= Written instruction =
Everything in the listing should be restated word for word.
■ ■ ■ ■
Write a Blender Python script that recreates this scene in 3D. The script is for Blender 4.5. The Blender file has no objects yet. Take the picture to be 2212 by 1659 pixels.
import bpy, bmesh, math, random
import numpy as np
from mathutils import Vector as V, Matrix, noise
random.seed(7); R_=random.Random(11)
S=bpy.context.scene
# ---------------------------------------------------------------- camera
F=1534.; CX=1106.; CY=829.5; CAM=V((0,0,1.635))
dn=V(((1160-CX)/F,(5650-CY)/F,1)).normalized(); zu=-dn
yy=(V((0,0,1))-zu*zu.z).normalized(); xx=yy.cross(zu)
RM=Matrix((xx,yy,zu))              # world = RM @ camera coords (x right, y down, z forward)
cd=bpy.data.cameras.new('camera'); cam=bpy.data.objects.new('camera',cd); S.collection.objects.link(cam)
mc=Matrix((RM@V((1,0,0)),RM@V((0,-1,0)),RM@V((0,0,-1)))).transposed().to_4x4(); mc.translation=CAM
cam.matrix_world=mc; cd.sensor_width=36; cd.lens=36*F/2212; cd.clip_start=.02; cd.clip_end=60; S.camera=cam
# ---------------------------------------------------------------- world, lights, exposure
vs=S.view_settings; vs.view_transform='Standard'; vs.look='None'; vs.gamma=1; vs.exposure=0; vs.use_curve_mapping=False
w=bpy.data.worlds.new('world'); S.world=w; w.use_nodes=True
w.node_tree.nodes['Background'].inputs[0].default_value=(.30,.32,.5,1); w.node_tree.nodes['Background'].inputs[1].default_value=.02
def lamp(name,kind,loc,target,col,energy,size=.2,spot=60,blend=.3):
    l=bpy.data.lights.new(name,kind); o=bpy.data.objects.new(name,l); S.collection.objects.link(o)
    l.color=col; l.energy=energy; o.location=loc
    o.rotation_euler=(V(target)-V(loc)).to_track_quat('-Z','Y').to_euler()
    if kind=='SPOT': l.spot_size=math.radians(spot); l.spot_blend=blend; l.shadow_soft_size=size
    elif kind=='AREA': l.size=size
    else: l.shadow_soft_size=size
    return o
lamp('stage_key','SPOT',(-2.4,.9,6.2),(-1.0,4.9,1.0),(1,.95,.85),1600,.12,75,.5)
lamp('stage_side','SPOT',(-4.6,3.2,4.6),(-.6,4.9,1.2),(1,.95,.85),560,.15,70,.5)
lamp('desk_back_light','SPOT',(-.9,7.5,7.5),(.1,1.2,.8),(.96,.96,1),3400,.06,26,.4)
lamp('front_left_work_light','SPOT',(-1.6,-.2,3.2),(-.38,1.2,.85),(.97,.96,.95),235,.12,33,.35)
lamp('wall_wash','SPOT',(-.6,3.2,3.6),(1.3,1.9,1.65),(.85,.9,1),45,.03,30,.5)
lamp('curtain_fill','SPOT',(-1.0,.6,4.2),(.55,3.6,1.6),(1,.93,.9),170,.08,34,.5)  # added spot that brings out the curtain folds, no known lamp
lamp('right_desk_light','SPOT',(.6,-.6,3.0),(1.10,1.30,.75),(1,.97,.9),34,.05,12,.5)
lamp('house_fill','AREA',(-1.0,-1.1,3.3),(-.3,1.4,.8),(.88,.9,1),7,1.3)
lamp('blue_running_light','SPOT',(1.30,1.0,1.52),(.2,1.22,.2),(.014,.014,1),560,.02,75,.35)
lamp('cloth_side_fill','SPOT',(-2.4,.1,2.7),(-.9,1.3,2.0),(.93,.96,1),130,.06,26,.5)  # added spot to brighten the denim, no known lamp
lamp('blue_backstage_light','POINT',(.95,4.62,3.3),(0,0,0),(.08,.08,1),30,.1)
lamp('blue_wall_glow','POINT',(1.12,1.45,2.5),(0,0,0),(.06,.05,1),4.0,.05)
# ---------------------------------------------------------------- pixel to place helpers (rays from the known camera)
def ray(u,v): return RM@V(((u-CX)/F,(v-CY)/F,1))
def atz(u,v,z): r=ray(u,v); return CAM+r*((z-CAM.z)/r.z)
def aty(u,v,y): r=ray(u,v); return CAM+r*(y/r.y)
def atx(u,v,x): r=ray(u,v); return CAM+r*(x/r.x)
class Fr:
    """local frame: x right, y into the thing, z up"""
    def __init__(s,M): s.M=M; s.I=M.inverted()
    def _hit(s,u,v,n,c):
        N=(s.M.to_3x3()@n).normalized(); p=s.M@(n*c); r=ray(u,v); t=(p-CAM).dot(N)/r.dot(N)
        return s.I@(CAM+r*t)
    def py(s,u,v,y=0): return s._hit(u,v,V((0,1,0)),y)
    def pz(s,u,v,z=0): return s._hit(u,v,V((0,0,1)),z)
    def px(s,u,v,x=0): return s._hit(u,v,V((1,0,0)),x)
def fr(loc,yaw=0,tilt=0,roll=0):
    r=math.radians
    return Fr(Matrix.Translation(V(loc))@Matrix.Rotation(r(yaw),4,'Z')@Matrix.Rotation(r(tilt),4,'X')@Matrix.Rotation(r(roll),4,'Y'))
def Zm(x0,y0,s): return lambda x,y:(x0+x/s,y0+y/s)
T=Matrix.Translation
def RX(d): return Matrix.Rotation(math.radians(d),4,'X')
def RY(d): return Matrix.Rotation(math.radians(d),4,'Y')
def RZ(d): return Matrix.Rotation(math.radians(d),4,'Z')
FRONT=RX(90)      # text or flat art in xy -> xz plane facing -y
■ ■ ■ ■
= Answer for the task =
Write a Blender Python script that recreates this scene in 3D. The script is for Blender 4.5. The Blender file has no objects yet. Take the picture to be 2212 by 1659 pixels.
import bpy, bmesh, math, random
import numpy as np
from mathutils import Vector as V, Matrix, noise
random.seed(7); R_=random.Random(11)
S=bpy.context.scene
# ---------------------------------------------------------------- camera
F=1534.; CX=1106.; CY=829.5; CAM=V((0,0,1.635))
dn=V(((1160-CX)/F,(5650-CY)/F,1)).normalized(); zu=-dn
yy=(V((0,0,1))-zu*zu.z).normalized(); xx=yy.cross(zu)
RM=Matrix((xx,yy,zu))              # world = RM @ camera coords (x right, y down, z forward)
cd=bpy.data.cameras.new('camera'); cam=bpy.data.objects.new('camera',cd); S.collection.objects.link(cam)
mc=Matrix((RM@V((1,0,0)),RM@V((0,-1,0)),RM@V((0,0,-1)))).transposed().to_4x4(); mc.translation=CAM
cam.matrix_world=mc; cd.sensor_width=36; cd.lens=36*F/2212; cd.clip_start=.02; cd.clip_end=60; S.camera=cam
# ---------------------------------------------------------------- world, lights, exposure
vs=S.view_settings; vs.view_transform='Standard'; vs.look='None'; vs.gamma=1; vs.exposure=0; vs.use_curve_mapping=False
w=bpy.data.worlds.new('world'); S.world=w; w.use_nodes=True
w.node_tree.nodes['Background'].inputs[0].default_value=(.30,.32,.5,1); w.node_tree.nodes['Background'].inputs[1].default_value=.02
def lamp(name,kind,loc,target,col,energy,size=.2,spot=60,blend=.3):
    l=bpy.data.lights.new(name,kind); o=bpy.data.objects.new(name,l); S.collection.objects.link(o)
    l.color=col; l.energy=energy; o.location=loc
    o.rotation_euler=(V(target)-V(loc)).to_track_quat('-Z','Y').to_euler()
    if kind=='SPOT': l.spot_size=math.radians(spot); l.spot_blend=blend; l.shadow_soft_size=size
    elif kind=='AREA': l.size=size
    else: l.shadow_soft_size=size
    return o
lamp('stage_key','SPOT',(-2.4,.9,6.2),(-1.0,4.9,1.0),(1,.95,.85),1600,.12,75,.5)
lamp('stage_side','SPOT',(-4.6,3.2,4.6),(-.6,4.9,1.2),(1,.95,.85),560,.15,70,.5)
lamp('desk_back_light','SPOT',(-.9,7.5,7.5),(.1,1.2,.8),(.96,.96,1),3400,.06,26,.4)
lamp('front_left_work_light','SPOT',(-1.6,-.2,3.2),(-.38,1.2,.85),(.97,.96,.95),235,.12,33,.35)
lamp('wall_wash','SPOT',(-.6,3.2,3.6),(1.3,1.9,1.65),(.85,.9,1),45,.03,30,.5)
lamp('curtain_fill','SPOT',(-1.0,.6,4.2),(.55,3.6,1.6),(1,.93,.9),170,.08,34,.5)  # added spot that brings out the curtain folds, no known lamp
lamp('right_desk_light','SPOT',(.6,-.6,3.0),(1.10,1.30,.75),(1,.97,.9),34,.05,12,.5)
lamp('house_fill','AREA',(-1.0,-1.1,3.3),(-.3,1.4,.8),(.88,.9,1),7,1.3)
lamp('blue_running_light','SPOT',(1.30,1.0,1.52),(.2,1.22,.2),(.014,.014,1),560,.02,75,.35)
lamp('cloth_side_fill','SPOT',(-2.4,.1,2.7),(-.9,1.3,2.0),(.93,.96,1),130,.06,26,.5)  # added spot to brighten the denim, no known lamp
lamp('blue_backstage_light','POINT',(.95,4.62,3.3),(0,0,0),(.08,.08,1),30,.1)
lamp('blue_wall_glow','POINT',(1.12,1.45,2.5),(0,0,0),(.06,.05,1),4.0,.05)
# ---------------------------------------------------------------- pixel to place helpers (rays from the known camera)
def ray(u,v): return RM@V(((u-CX)/F,(v-CY)/F,1))
def atz(u,v,z): r=ray(u,v); return CAM+r*((z-CAM.z)/r.z)
def aty(u,v,y): r=ray(u,v); return CAM+r*(y/r.y)
def atx(u,v,x): r=ray(u,v); return CAM+r*(x/r.x)
class Fr:
    """local frame: x right, y into the thing, z up"""
    def __init__(s,M): s.M=M; s.I=M.inverted()
    def _hit(s,u,v,n,c):
        N=(s.M.to_3x3()@n).normalized(); p=s.M@(n*c); r=ray(u,v); t=(p-CAM).dot(N)/r.dot(N)
        return s.I@(CAM+r*t)
    def py(s,u,v,y=0): return s._hit(u,v,V((0,1,0)),y)
    def pz(s,u,v,z=0): return s._hit(u,v,V((0,0,1)),z)
    def px(s,u,v,x=0): return s._hit(u,v,V((1,0,0)),x)
def fr(loc,yaw=0,tilt=0,roll=0):
    r=math.radians
    return Fr(Matrix.Translation(V(loc))@Matrix.Rotation(r(yaw),4,'Z')@Matrix.Rotation(r(tilt),4,'X')@Matrix.Rotation(r(roll),4,'Y'))
def Zm(x0,y0,s): return lambda x,y:(x0+x/s,y0+y/s)
T=Matrix.Translation
def RX(d): return Matrix.Rotation(math.radians(d),4,'X')
def RY(d): return Matrix.Rotation(math.radians(d),4,'Y')
def RZ(d): return Matrix.Rotation(math.radians(d),4,'Z')
FRONT=RX(90)      # text or flat art in xy -> xz plane facing -y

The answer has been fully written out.